■ **TO BE DONE**
Copy the listing below in full and skip every picture.

= = = =

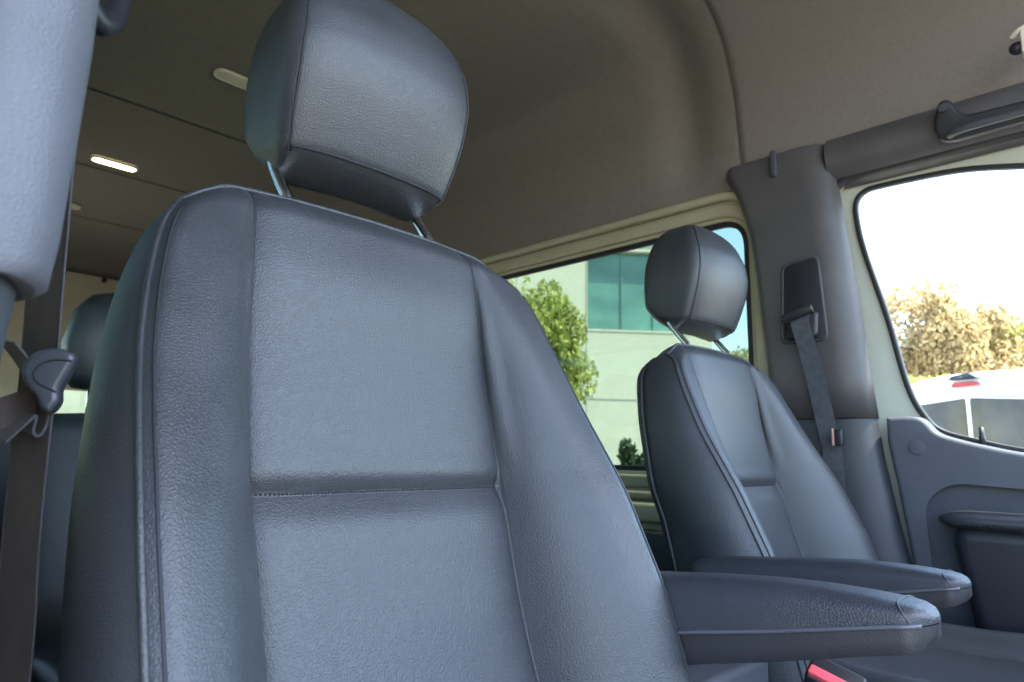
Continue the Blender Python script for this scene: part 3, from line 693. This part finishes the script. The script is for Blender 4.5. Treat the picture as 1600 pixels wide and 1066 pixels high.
# ------------------------------------------------------------------ near door pillar with belt
def near_pillar():
    t_ = empty('door_pillar', (-.42, .02, FZ)); tag(t_, 'pale grey grained pillar cover at the left edge beside the passenger seat', 'pillar trim', 'pillar covers')
    # section in plan: rounded nose that faces the open door; inner face towards the seats
    def sec(z, wy, x0=-.345, x1=-.47, dy=0):
        pts = [(x1, -.005), (x1, wy-.02+dy), (x1+.012, wy-.006+dy), (x1+.035, wy+dy), (x0-.035, wy-.003+dy), (x0-.012, wy-.014+dy), (x0-.003, wy-.030+dy), (x0, .018), (x0+.002, -.005)]
        pl = smoothpts([(q[0], q[1], 0) for q in pts], 5); return [Vector((q.x, q.y, z)) for q in pl]
    zs = [.0735, .0765, .082, .1, .13, .16, .2, .3, .45, .6, .7, .8]
    rows = []
    for z in zs:
        wy = interp([(.0735, .062), (.0765, .067), (.1, .0695), (.16, .0715), (.2, .0725), (.3, .072), (.6, .068), (.8, .06)], z)
        x1 = interp([(.07, -.44), (.12, -.455), (.2, -.47), (.8, -.48)], z); rows.append(sec(z, wy, x1=x1))
    V, Fc = grid(rows); m_ = MB(); m_.add(V, Fc); r0_ = rows[0]; n = len(r0_); c = sum(r0_, Vector())/n
    m_.add(*grid([r0_, [c+(q-c)*.6+Vector((0, 0, .002)) for q in r0_], [c+(q-c)*.01+Vector((0, 0, .004)) for q in r0_]]))
    m_.build('upper_cover', M['pillar_light'], t_)
    rows = []
    for z in (-.95, -.7, -.4, -.2, -.06, .0, .04, .078):
        wy = interp([(-.95, .03), (-.2, .040), (-.06, .047), (.0, .051), (.04, .0535), (.078, .056)], z); rows.append(sec(z, wy, -.352, -.45))
    obj('lower_cover', *grid(rows), M['lower'], t_)
    m_ = MB(); m_.add(*tube([(-.338, .014, z) for z in np.linspace(-.9, .8, 12)], .009, 10)); m_.build('door_seal', M['rubber'], t_)
near_pillar()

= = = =

■ **EXPECTED ANSWER**
Continue the Blender Python script for this scene: part 3, from line 693. This part finishes the script. The script is for Blender 4.5. Treat the picture as 1600 pixels wide and 1066 pixels high.
# ------------------------------------------------------------------ near door pillar with belt
def near_pillar():
    t_ = empty('door_pillar', (-.42, .02, FZ)); tag(t_, 'pale grey grained pillar cover at the left edge beside the passenger seat', 'pillar trim', 'pillar covers')
    # section in plan: rounded nose that faces the open door; inner face towards the seats
    def sec(z, wy, x0=-.345, x1=-.47, dy=0):
        pts = [(x1, -.005), (x1, wy-.02+dy), (x1+.012, wy-.006+dy), (x1+.035, wy+dy), (x0-.035, wy-.003+dy), (x0-.012, wy-.014+dy), (x0-.003, wy-.030+dy), (x0, .018), (x0+.002, -.005)]
        pl = smoothpts([(q[0], q[1], 0) for q in pts], 5); return [Vector((q.x, q.y, z)) for q in pl]
    zs = [.0735, .0765, .082, .1, .13, .16, .2, .3, .45, .6, .7, .8]
    rows = []
    for z in zs:
        wy = interp([(.0735, .062), (.0765, .067), (.1, .0695), (.16, .0715), (.2, .0725), (.3, .072), (.6, .068), (.8, .06)], z)
        x1 = interp([(.07, -.44), (.12, -.455), (.2, -.47), (.8, -.48)], z); rows.append(sec(z, wy, x1=x1))
    V, Fc = grid(rows); m_ = MB(); m_.add(V, Fc); r0_ = rows[0]; n = len(r0_); c = sum(r0_, Vector())/n
    m_.add(*grid([r0_, [c+(q-c)*.6+Vector((0, 0, .002)) for q in r0_], [c+(q-c)*.01+Vector((0, 0, .004)) for q in r0_]]))
    m_.build('upper_cover', M['pillar_light'], t_)
    rows = []
    for z in (-.95, -.7, -.4, -.2, -.06, .0, .04, .078):
        wy = interp([(-.95, .03), (-.2, .040), (-.06, .047), (.0, .051), (.04, .0535), (.078, .056)], z); rows.append(sec(z, wy, -.352, -.45))
    obj('lower_cover', *grid(rows), M['lower'], t_)
    m_ = MB(); m_.add(*tube([(-.338, .014, z) for z in np.linspace(-.9, .8, 12)], .009, 10)); m_.build('door_seal', M['rubber'], t_)
near_pillar()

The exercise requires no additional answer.